### WHAT TO PRODUCE
Output, please, exactly those lines of the listing that come before the line with "PI = math.pi", along with that line itself.

### RECORDS FOR PROCESSING
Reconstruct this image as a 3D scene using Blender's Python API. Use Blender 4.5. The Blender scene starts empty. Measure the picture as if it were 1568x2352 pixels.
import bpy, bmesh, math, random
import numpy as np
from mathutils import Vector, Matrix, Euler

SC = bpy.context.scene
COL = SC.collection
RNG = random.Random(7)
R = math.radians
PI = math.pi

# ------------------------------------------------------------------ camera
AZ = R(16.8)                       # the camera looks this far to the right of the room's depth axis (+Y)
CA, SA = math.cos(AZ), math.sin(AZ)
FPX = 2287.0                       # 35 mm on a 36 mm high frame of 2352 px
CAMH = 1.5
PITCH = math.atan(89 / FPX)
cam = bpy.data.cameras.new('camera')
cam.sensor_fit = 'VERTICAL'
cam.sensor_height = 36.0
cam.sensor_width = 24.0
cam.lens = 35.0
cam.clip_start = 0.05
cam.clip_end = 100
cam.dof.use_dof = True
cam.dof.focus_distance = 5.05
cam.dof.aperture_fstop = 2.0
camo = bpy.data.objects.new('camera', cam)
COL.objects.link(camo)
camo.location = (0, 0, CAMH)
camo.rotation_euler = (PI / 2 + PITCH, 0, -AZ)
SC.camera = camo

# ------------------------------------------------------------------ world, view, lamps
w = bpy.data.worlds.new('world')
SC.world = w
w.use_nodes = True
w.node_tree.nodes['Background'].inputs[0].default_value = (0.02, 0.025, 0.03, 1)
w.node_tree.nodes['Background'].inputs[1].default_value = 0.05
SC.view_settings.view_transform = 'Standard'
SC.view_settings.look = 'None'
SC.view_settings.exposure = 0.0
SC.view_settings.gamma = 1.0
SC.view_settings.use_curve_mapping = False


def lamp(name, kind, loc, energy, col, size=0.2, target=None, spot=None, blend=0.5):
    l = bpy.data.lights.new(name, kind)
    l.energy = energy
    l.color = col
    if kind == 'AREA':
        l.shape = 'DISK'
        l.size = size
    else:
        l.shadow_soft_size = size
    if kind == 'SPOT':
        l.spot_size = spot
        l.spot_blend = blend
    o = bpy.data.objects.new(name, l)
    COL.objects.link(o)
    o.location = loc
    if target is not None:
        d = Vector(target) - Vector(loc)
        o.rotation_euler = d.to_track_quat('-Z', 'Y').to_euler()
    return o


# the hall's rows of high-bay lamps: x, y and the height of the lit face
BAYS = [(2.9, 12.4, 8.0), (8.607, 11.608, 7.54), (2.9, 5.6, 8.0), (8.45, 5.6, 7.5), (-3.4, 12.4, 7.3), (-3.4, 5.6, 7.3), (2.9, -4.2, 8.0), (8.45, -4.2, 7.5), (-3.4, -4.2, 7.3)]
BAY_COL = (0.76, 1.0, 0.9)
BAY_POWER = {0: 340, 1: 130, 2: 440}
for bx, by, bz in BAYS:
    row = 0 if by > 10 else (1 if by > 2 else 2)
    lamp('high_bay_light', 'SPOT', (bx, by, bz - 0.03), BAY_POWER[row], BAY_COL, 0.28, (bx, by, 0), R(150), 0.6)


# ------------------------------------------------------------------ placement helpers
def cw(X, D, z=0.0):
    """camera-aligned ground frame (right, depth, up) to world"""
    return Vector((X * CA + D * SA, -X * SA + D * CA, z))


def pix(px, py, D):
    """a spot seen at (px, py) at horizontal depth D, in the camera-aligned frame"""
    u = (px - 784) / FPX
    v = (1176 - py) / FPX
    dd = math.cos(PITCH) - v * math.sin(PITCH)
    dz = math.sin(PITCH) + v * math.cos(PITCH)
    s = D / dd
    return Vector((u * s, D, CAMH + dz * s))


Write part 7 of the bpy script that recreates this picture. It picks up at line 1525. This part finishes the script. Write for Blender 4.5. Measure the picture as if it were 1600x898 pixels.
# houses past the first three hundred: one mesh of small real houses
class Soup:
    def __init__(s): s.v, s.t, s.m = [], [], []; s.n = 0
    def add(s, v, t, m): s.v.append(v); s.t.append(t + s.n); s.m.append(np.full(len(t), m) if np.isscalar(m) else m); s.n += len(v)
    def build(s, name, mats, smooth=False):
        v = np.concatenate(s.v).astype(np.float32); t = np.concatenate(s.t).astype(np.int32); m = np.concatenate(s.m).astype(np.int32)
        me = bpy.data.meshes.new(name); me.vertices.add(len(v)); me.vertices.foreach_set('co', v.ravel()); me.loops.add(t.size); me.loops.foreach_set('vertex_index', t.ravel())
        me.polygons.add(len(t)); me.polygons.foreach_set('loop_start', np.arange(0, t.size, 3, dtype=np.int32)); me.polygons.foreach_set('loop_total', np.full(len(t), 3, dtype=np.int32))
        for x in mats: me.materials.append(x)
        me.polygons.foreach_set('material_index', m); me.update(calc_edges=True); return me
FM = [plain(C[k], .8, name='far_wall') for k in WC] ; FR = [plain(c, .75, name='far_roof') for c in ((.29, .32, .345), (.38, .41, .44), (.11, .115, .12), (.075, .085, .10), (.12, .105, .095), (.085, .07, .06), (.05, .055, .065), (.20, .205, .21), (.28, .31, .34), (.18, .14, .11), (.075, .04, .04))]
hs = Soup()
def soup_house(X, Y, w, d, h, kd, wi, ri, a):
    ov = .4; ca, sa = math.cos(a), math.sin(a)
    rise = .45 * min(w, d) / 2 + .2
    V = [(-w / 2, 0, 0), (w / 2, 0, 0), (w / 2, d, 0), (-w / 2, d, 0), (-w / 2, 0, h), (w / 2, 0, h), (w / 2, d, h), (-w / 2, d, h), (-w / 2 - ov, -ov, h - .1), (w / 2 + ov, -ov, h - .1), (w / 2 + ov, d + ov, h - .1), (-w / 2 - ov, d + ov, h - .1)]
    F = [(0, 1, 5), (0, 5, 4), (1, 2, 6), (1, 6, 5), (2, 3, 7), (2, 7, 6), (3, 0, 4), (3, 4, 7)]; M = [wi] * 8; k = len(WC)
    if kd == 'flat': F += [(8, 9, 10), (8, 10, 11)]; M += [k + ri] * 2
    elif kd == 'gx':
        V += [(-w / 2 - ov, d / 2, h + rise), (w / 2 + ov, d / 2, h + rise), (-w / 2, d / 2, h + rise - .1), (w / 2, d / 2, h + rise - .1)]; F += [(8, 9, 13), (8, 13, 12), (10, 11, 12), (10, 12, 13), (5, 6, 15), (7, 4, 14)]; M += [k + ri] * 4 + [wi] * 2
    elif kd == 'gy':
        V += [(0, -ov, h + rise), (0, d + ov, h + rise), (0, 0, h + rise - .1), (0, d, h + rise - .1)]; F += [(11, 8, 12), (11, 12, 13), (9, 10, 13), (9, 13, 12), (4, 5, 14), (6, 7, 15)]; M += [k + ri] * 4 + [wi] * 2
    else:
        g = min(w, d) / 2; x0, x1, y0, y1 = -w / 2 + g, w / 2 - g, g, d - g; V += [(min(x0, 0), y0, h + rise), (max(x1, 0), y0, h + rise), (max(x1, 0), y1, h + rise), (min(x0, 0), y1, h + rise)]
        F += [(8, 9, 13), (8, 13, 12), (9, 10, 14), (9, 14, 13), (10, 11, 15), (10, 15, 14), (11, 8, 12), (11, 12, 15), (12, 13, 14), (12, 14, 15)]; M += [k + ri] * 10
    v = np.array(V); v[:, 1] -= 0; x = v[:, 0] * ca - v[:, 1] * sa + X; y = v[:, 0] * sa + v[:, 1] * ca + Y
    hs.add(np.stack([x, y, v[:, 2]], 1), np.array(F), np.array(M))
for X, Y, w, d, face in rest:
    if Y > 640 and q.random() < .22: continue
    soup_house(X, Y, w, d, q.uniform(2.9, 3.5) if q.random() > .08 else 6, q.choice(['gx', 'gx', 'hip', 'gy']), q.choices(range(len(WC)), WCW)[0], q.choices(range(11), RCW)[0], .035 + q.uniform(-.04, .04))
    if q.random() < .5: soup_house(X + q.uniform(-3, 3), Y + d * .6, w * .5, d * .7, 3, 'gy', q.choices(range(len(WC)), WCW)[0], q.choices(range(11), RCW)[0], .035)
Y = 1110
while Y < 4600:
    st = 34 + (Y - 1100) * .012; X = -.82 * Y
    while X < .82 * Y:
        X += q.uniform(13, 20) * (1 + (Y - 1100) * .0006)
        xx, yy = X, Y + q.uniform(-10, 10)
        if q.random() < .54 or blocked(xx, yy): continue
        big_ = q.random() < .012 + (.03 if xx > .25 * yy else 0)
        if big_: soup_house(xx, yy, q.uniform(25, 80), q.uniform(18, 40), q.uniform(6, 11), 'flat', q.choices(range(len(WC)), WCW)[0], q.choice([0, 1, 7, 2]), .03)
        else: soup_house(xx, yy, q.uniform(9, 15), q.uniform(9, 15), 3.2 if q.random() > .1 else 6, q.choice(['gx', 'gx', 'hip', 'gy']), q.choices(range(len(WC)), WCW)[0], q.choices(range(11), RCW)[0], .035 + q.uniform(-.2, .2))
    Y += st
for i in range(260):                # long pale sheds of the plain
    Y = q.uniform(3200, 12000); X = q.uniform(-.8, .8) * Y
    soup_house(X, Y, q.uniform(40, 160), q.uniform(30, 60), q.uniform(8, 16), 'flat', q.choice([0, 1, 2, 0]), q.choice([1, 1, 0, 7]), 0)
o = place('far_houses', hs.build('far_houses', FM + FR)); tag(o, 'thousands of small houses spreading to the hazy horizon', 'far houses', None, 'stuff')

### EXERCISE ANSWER
Reconstruct this image as a 3D scene using Blender's Python API. Use Blender 4.5. The Blender scene starts empty. Measure the picture as if it were 1568x2352 pixels.
import bpy, bmesh, math, random
import numpy as np
from mathutils import Vector, Matrix, Euler

SC = bpy.context.scene
COL = SC.collection
RNG = random.Random(7)
R = math.radians
PI = math.pi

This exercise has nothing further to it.